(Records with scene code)
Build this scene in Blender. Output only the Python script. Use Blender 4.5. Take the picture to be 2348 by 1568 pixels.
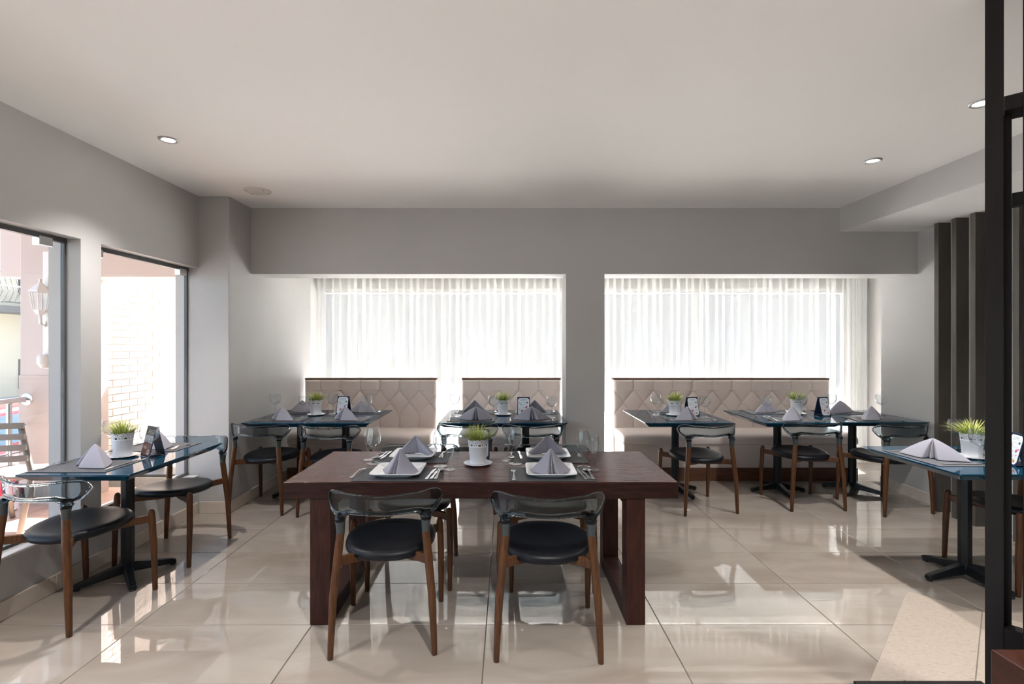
import bpy, bmesh, math, random
from mathutils import Vector, Matrix, Euler
R = math.radians
scene = bpy.context.scene
for o in list(bpy.data.objects):
    bpy.data.objects.remove(o)
COL = scene.collection

# ------------------------------------------------------------------ camera, sky, sun, exposure
cam_d = bpy.data.cameras.new('camera'); cam = bpy.data.objects.new('camera', cam_d); COL.objects.link(cam)
cam.location = (0, 0, 1.45); cam.rotation_euler = (R(90), 0, 0)
cam_d.sensor_width = 36; cam_d.lens = 36 * 1150 / 2348
cam_d.shift_x = 11 / 2348; cam_d.shift_y = 6 / 2348
cam_d.clip_start = 0.05
scene.camera = cam

world = bpy.data.worlds.new('sky'); scene.world = world; world.use_nodes = True
wn = world.node_tree.nodes; wl = world.node_tree.links
sky = wn.new('ShaderNodeTexSky'); sky.sky_type = 'NISHITA'; sky.sun_disc = False
sky.sun_elevation = R(50); sky.sun_rotation = R(27); sky.dust_density = 3.0
wl.new(sky.outputs['Color'], wn['Background'].inputs['Color'])
wn['Background'].inputs['Strength'].default_value = 0.21

sun_d = bpy.data.lights.new('sun', 'SUN'); sun_d.energy = 21; sun_d.angle = R(1.0); sun_d.color = (1, .985, .96)
sun = bpy.data.objects.new('sun', sun_d); COL.objects.link(sun)
sun.rotation_euler = Vector((-.16, -.61, -.80)).to_track_quat('-Z', 'Y').to_euler()
sun.location = (4, 14, 12)

vs = scene.view_settings
vs.view_transform = 'Standard'; vs.look = 'None'; vs.gamma = 1; vs.use_curve_mapping = False
vs.exposure = 2.1
scene.cycles.max_bounces = 14
scene.cycles.diffuse_bounces = 6
scene.cycles.glossy_bounces = 5
scene.cycles.transparent_max_bounces = 24
scene.cycles.transmission_bounces = 10
scene.cycles.sample_clamp_indirect = 8

# ------------------------------------------------------------------ materials
MATS = {}
def mat(name, col, rough=.5, metal=0, spec=.5, coat=0, sheen=0, bump=None, vary=None, trans=0, ior=1.45):
    m = bpy.data.materials.new(name); m.use_nodes = True
    nt = m.node_tree; b = nt.nodes['Principled BSDF']
    b.inputs['Base Color'].default_value = (*col, 1)
    b.inputs['Roughness'].default_value = rough; b.inputs['Metallic'].default_value = metal
    b.inputs['Specular IOR Level'].default_value = spec; b.inputs['Coat Weight'].default_value = coat
    b.inputs['Coat Roughness'].default_value = .03
    b.inputs['Sheen Weight'].default_value = sheen
    b.inputs['Transmission Weight'].default_value = trans; b.inputs['IOR'].default_value = ior
    tc = None
    if vary or bump:
        tc = nt.nodes.new('ShaderNodeTexCoord')
    if vary:                      # (scale, dark factor, stretch xyz, detail)
        sc, dk, st, det = vary
        mp = nt.nodes.new('ShaderNodeMapping'); mp.inputs['Scale'].default_value = st
        nt.links.new(tc.outputs['Object'], mp.inputs['Vector'])
        n = nt.nodes.new('ShaderNodeTexNoise'); n.inputs['Scale'].default_value = sc; n.inputs['Detail'].default_value = det
        nt.links.new(mp.outputs['Vector'], n.inputs['Vector'])
        mx = nt.nodes.new('ShaderNodeValToRGB')
        mx.color_ramp.elements[0].position = .3; mx.color_ramp.elements[1].position = .7
        mx.color_ramp.elements[0].color = (*[c * dk for c in col], 1); mx.color_ramp.elements[1].color = (*col, 1)
        nt.links.new(n.outputs['Fac'], mx.inputs['Fac']); nt.links.new(mx.outputs['Color'], b.inputs['Base Color'])
    if bump:                      # (scale, strength, stretch, distance)
        sc, stg, st, dist = bump
        mp = nt.nodes.new('ShaderNodeMapping'); mp.inputs['Scale'].default_value = st
        nt.links.new(tc.outputs['Object'], mp.inputs['Vector'])
        n = nt.nodes.new('ShaderNodeTexNoise'); n.inputs['Scale'].default_value = sc; n.inputs['Detail'].default_value = 4
        nt.links.new(mp.outputs['Vector'], n.inputs['Vector'])
        bp = nt.nodes.new('ShaderNodeBump'); bp.inputs['Strength'].default_value = stg; bp.inputs['Distance'].default_value = dist
        nt.links.new(n.outputs['Fac'], bp.inputs['Height']); nt.links.new(bp.outputs['Normal'], b.inputs['Normal'])
    MATS[name] = m
    return m

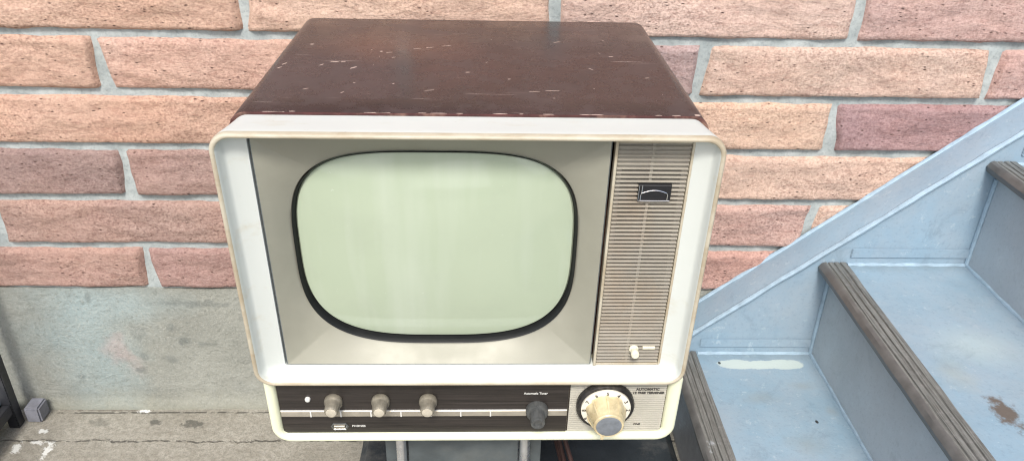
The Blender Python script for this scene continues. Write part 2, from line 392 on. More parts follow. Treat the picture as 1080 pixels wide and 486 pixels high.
# ------------------------------------------------------------------ setting
def ground():
    mb = MB()
    mb.add([(-60, -60, 0), (60, -60, 0), (60, 60, 0), (-60, 60, 0)], [(0, 1, 2, 3)])
    o = mb.build('ground', M['ground']); tag(o, kind='structure')
ground()
def added_road():  # unseen dark road with pale stripes, added for the screen to mirror
    mb = MB(); mb.add([(-60, -9, .004), (60, -9, .004), (60, -1.05, .004), (-60, -1.05, .004)], [(0, 1, 2, 3)])
    tag(mb.build('road', M['asphalt']), kind='structure')
    mb = MB()
    for i in range(9): mb.add([(x, y, .008) for x, y in ((-3.9 + .9 * i, -4.4), (-3.45 + .9 * i, -4.4), (-3.45 + .9 * i, -1.5), (-3.9 + .9 * i, -1.5))], [(0, 1, 2, 3)])  # added stripes, laid out to reflect in the glass as upright streaks
    tag(mb.build('road_marking', M['roadpaint']), kind='structure')
M['asphalt'] = simple('asphalt', (.05, .05, .052), .85, var=.3, scale=30, bstr=.5, bdist=.004)
M['roadpaint'] = simple('road_paint', (.72, .72, .70), .6, var=.15, scale=30)
road()

# ------------------------------------------------------------------ brick wall
YF = 1.134       # brick faces
YM = 1.1425      # mortar plane
wall = empty('brick_wall', (0, YM, 0), 'long wall of large pinkish split-face bricks on a grey concrete base behind the television', 'wall')
S = .08805; J0 = .702
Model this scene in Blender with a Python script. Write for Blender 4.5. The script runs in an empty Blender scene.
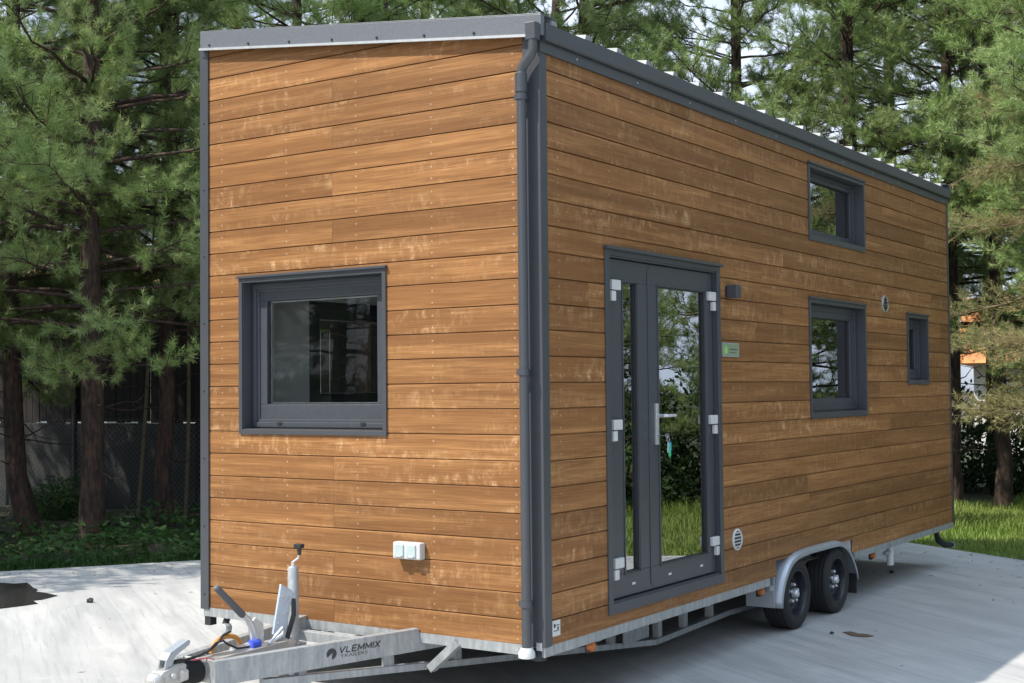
import bpy, bmesh, math, random
import numpy as np
from mathutils import Vector, Matrix
D = bpy.data
sc = bpy.context.scene
R = math.radians
G = 0.06            # height of the pavement
# ---------------------------------------------------------------- camera
cd = D.cameras.new('camera'); cam = D.objects.new('camera', cd); sc.collection.objects.link(cam)
sc.camera = cam
rt = Vector((0.828915, 0.559289, -0.009763)); up = Vector((0.028147, -0.024273, 0.999309)); fw = Vector((-0.558666, 0.828617, 0.035862))
M = Matrix((rt, up, -fw)).transposed().to_4x4(); M.translation = Vector((3.70671, -5.77672, 1.79683))
cam.matrix_world = M
cd.sensor_width = 36; cd.lens = 36 * 1333.27 / 1024; cd.clip_start = 0.05; cd.clip_end = 900
# ---------------------------------------------------------------- sky + sun
SUN = Vector((-0.33, -0.495, 0.784)).normalized()
wd = D.worlds.new('World'); sc.world = wd; wd.use_nodes = True
wn = wd.node_tree.nodes; wl = wd.node_tree.links; wn.clear()
wo = wn.new('ShaderNodeOutputWorld'); bg = wn.new('ShaderNodeBackground'); sk = wn.new('ShaderNodeTexSky')
sk.sky_type = 'NISHITA'; sk.sun_disc = False; sk.sun_elevation = math.asin(SUN.z); sk.sun_rotation = math.atan2(SUN.x, SUN.y)
sk.air_density = 1.0; sk.dust_density = 1.5; sk.ozone_density = 1.0
# clouds: pale patches mixed over the sky by direction
tc = wn.new('ShaderNodeTexCoord'); nz = wn.new('ShaderNodeTexNoise'); cr = wn.new('ShaderNodeValToRGB'); mx = wn.new('ShaderNodeMix')
mx.data_type = 'RGBA'; nz.inputs['Scale'].default_value = 3.2; nz.inputs['Detail'].default_value = 7; nz.inputs['Roughness'].default_value = .58
cr.color_ramp.elements[0].position = .38; cr.color_ramp.elements[1].position = .56
wl.new(tc.outputs['Generated'], nz.inputs['Vector']); wl.new(nz.outputs['Fac'], cr.inputs['Fac'])
wl.new(cr.outputs['Color'], mx.inputs[0]); wl.new(sk.outputs['Color'], mx.inputs[6]); 
sx = wn.new('ShaderNodeSeparateXYZ'); cz = wn.new('ShaderNodeValToRGB'); wl.new(tc.outputs['Generated'], sx.inputs[0]); wl.new(sx.outputs['Z'], cz.inputs['Fac'])
cz.color_ramp.elements[0].position = .62; cz.color_ramp.elements[0].color = (.29, .33, .40, 1); cz.color_ramp.elements[1].position = .92; cz.color_ramp.elements[1].color = (.60, .77, 1, 1)
vm = wn.new('ShaderNodeVectorMath'); vm.operation = 'SCALE'; vm.inputs['Scale'].default_value = 32; wl.new(cz.outputs['Color'], vm.inputs[0]); wl.new(vm.outputs[0], mx.inputs[7])
wl.new(mx.outputs[2], bg.inputs['Color']); bg.inputs['Strength'].default_value = 0.085
wl.new(bg.outputs[0], wo.inputs[0])
sl = D.lights.new('sun', 'SUN'); sl.energy = 5.0; sl.angle = R(.53); sl.color = (1, .94, .85)
so = D.objects.new('sun', sl); sc.collection.objects.link(so)
so.rotation_euler = SUN.to_track_quat('Z', 'Y').to_euler(); so.location = (-10, -15, 25)
sc.view_settings.view_transform = 'Standard'; sc.view_settings.look = 'None'
sc.view_settings.exposure = 0.38; sc.view_settings.gamma = 1; sc.view_settings.use_curve_mapping = False
sc.render.resolution_x = 1024; sc.render.resolution_y = 683
sc.cycles.max_bounces = 10; sc.cycles.transparent_max_bounces = 12; sc.cycles.diffuse_bounces = 7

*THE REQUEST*
In the data above, find the line that contains "The Blender Python" and the line that contains "S = .08805; J0 = .702". Repeat exactly those lines and every line between them, and only those.

*SOLUTION BELOW*
The Blender Python script for this scene continues. Write part 2, from line 392 on. More parts follow. Treat the picture as 1080 pixels wide and 486 pixels high.
# ------------------------------------------------------------------ setting
def ground():
    mb = MB()
    mb.add([(-60, -60, 0), (60, -60, 0), (60, 60, 0), (-60, 60, 0)], [(0, 1, 2, 3)])
    o = mb.build('ground', M['ground']); tag(o, kind='structure')
ground()
def added_road():  # unseen dark road with pale stripes, added for the screen to mirror
    mb = MB(); mb.add([(-60, -9, .004), (60, -9, .004), (60, -1.05, .004), (-60, -1.05, .004)], [(0, 1, 2, 3)])
    tag(mb.build('road', M['asphalt']), kind='structure')
    mb = MB()
    for i in range(9): mb.add([(x, y, .008) for x, y in ((-3.9 + .9 * i, -4.4), (-3.45 + .9 * i, -4.4), (-3.45 + .9 * i, -1.5), (-3.9 + .9 * i, -1.5))], [(0, 1, 2, 3)])  # added stripes, laid out to reflect in the glass as upright streaks
    tag(mb.build('road_marking', M['roadpaint']), kind='structure')
M['asphalt'] = simple('asphalt', (.05, .05, .052), .85, var=.3, scale=30, bstr=.5, bdist=.004)
M['roadpaint'] = simple('road_paint', (.72, .72, .70), .6, var=.15, scale=30)
road()

# ------------------------------------------------------------------ brick wall
YF = 1.134       # brick faces
YM = 1.1425      # mortar plane
wall = empty('brick_wall', (0, YM, 0), 'long wall of large pinkish split-face bricks on a grey concrete base behind the television', 'wall')
S = .08805; J0 = .702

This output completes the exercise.